Recently, DSP Mutual Fund announced changes to the fundamental attributes of two of its equity schemes. Such changes can have a significant impact on investors, particularly when they alter key aspects like the investment objective, asset allocation, or risk profile.
A fundamental attribute change in a mutual fund refers to alterations made to the core characteristics of a fund that could materially affect an investor's decision to remain invested. These changes are not made frequently and, as per SEBI regulations, fund houses must provide investors with a 30-day notice period before implementing them.
Investors are given the opportunity to exit the scheme without incurring any exit load during this window if they feel the changes no longer align with their investment goals.
DSP Mutual Fund is one of the leading asset management companies (AMCs) in India, known for its wide range of equity, debt, and hybrid schemes. It has consistently focused on providing high-quality investment products to retail and institutional investors. The two schemes under consideration for changes are a part of DSP's equity offering, which is designed for investors seeking capital appreciation over the long term.

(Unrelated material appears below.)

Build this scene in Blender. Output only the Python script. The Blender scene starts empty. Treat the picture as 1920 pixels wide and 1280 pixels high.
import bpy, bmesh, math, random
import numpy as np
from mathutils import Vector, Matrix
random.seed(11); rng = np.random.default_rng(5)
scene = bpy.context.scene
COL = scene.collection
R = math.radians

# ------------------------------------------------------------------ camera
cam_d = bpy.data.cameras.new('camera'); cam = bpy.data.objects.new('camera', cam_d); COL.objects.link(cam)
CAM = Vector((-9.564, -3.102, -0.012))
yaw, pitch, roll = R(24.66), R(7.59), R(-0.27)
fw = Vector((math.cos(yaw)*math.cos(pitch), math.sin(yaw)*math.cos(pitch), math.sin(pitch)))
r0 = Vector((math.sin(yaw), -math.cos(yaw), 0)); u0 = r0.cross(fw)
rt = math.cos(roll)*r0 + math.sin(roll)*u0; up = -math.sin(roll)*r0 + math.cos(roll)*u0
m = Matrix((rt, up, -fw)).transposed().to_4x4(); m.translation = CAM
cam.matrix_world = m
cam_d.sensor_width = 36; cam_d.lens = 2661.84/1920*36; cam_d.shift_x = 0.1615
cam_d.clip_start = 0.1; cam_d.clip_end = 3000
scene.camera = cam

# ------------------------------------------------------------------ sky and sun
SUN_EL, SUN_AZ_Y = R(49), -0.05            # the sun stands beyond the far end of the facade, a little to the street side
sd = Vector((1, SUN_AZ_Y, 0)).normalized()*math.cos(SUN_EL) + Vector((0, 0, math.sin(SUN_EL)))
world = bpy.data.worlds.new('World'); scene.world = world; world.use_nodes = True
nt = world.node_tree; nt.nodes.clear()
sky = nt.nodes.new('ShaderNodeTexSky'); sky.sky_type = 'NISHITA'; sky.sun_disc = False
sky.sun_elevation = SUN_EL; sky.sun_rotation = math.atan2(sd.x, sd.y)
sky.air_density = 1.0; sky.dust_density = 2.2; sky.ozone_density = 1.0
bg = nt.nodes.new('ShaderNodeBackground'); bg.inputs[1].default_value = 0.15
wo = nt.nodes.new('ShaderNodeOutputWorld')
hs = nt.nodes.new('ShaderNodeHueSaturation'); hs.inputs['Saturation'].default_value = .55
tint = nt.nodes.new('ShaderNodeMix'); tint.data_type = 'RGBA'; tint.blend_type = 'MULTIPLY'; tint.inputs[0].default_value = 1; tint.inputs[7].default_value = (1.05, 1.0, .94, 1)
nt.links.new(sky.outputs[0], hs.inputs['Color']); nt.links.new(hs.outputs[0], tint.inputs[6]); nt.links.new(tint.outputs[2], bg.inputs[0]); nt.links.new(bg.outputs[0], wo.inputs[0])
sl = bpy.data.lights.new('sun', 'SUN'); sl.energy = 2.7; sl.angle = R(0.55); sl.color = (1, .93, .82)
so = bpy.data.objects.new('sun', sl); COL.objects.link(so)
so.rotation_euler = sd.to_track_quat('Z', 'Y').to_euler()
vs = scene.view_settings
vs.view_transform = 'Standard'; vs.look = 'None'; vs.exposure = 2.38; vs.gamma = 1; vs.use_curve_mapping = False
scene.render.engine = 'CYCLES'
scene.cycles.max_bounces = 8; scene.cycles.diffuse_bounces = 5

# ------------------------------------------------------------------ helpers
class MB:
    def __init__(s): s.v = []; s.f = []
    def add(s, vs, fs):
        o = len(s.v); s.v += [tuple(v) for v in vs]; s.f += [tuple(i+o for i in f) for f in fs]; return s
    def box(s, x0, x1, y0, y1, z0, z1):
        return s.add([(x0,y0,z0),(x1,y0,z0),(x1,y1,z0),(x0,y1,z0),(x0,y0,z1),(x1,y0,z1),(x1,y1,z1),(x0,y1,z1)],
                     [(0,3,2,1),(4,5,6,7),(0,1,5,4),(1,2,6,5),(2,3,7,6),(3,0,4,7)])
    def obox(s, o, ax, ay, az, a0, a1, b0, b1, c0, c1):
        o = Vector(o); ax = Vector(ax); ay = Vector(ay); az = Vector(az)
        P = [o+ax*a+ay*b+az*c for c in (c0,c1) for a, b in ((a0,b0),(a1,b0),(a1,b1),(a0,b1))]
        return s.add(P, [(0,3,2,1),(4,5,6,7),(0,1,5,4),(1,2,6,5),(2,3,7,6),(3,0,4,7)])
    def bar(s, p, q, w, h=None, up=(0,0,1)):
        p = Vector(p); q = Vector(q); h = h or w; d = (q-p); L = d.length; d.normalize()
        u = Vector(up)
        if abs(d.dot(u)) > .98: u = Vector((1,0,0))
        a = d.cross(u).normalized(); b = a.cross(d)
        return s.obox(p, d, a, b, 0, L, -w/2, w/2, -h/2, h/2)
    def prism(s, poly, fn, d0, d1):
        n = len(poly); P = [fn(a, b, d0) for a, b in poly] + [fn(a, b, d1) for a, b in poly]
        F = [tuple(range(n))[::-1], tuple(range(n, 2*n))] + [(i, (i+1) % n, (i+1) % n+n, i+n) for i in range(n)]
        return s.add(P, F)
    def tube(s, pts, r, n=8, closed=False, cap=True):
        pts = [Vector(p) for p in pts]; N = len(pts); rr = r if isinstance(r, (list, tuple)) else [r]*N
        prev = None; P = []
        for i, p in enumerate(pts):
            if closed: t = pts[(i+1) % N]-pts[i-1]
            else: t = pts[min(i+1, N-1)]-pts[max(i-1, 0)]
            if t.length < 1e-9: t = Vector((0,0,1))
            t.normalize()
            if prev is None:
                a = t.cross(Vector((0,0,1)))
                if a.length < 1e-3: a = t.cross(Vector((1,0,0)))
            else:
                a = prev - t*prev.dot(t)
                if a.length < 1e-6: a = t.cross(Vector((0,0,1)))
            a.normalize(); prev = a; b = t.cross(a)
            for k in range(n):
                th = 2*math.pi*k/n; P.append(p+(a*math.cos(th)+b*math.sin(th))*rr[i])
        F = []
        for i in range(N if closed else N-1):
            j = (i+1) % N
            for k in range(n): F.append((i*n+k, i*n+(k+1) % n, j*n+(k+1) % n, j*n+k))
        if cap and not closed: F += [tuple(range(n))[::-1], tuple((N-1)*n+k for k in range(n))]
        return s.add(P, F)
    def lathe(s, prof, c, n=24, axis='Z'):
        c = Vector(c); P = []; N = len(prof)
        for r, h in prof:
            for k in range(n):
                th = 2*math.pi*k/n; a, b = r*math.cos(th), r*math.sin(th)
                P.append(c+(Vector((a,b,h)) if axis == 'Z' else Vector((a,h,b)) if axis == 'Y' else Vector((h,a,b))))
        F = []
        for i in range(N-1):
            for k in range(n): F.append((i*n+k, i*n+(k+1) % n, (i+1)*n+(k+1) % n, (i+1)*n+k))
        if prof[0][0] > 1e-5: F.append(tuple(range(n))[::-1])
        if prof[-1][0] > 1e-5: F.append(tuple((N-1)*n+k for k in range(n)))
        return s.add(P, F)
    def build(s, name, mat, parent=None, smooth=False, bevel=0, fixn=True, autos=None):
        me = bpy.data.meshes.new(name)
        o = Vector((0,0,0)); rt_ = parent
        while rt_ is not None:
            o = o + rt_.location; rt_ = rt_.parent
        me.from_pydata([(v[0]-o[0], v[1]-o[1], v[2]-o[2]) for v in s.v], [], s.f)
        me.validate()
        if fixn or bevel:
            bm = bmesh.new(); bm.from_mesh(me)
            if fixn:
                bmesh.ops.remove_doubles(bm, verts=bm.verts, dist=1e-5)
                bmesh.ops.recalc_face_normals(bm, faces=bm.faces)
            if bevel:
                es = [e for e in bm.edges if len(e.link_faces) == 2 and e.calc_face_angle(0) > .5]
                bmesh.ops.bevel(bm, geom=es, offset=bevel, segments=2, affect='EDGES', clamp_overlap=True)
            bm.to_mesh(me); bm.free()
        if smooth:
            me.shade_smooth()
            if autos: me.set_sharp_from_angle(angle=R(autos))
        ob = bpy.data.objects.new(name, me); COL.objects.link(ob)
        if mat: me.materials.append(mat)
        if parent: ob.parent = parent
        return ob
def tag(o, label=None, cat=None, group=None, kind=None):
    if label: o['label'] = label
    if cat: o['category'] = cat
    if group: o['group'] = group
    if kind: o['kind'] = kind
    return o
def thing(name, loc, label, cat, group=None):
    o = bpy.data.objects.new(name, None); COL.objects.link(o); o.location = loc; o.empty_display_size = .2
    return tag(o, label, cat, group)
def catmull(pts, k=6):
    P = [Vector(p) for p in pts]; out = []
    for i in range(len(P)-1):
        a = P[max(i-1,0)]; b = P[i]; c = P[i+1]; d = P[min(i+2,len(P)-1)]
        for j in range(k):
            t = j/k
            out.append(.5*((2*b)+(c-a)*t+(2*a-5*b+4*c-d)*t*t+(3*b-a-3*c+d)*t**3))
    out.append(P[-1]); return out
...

Let’s explore what these changes entail, why they matter, and how they can affect both existing and prospective investors.
[Read: All You Need to Know About SEBI’s Mutual Fund Lite and New Asset Class Framework]
DSP Equity & Bond Fund
The scheme known as the DSP Equity & Bond Fund will be called DSP Aggressive Hybrid Fund effective November 28, 2024. The scheme will invest 65-80% in equity and equity related instruments, 20-35% in debt instruments. The scheme has updated its guidelines to increase the maximum equity allocation to 80%, up from the previous limit of 75%. Additionally, it will now allow for overseas investments, with a maximum exposure capped at 15%.
According to the fund house, the revised investment strategy seeks to integrate both bottom-up and top-down methodologies, with an emphasis on assessing the intrinsic value of companies and prioritising those with a greater margin of safety. Additionally, the fund manager may utilize a covered call strategy to improve risk-adjusted returns.
DSP Quant Fund
The DSP Quant Fund's investment objective will shift to achieving superior returns compared to its benchmark over the medium to long term by focusing on equity and related securities. The fund's stock portfolio will be selected, weighted, and rebalanced based on a quantitative model.
The scheme will primarily target stocks from the BSE 200 TRI, chosen based on criteria like data availability, liquidity, and market capitalization. This strategic approach aims to enhance performance through informed decision-making in stock selection.
The quant model will subsequently identify stocks within the selected universe that exhibit specific factors such as value, quality, momentum, and growth, with parameters that can be adjusted according to market conditions. The transition from universe selection to portfolio construction will be systematic and optimized to maximize returns while adhering to prudent risk constraints.
The portfolio will be continually reviewed and rebalanced at least monthly based on model outputs. While the scheme primarily follows the quant model theme, it allows for some flexibility in stock selection at the fund manager’s discretion, particularly during significant market changes to manage volatility.
Exit Window for Investors
DSP Mutual Fund, the fund house is providing a 31-day exit window for unitholders from October 28, 2024, to November 27, 2024, inclusive. During this period, investors/unitholders who do not agree to the changes can switch to another scheme or redeem their investments at the applicable net asset value without incurring an exit load, subject to the provisions outlined in the Scheme Information Document.
Any transaction requests received after November 28, 2024, will incur applicable exit loads. Unit holders with pledged or encumbered units must submit a release letter before requesting redemption or switching. Investors registered for Systematic Investment Plans (SIPs) who wish to discontinue their contributions must cancel their SIP registrations. Redemption proceeds will be credited or mailed within three working days of the request.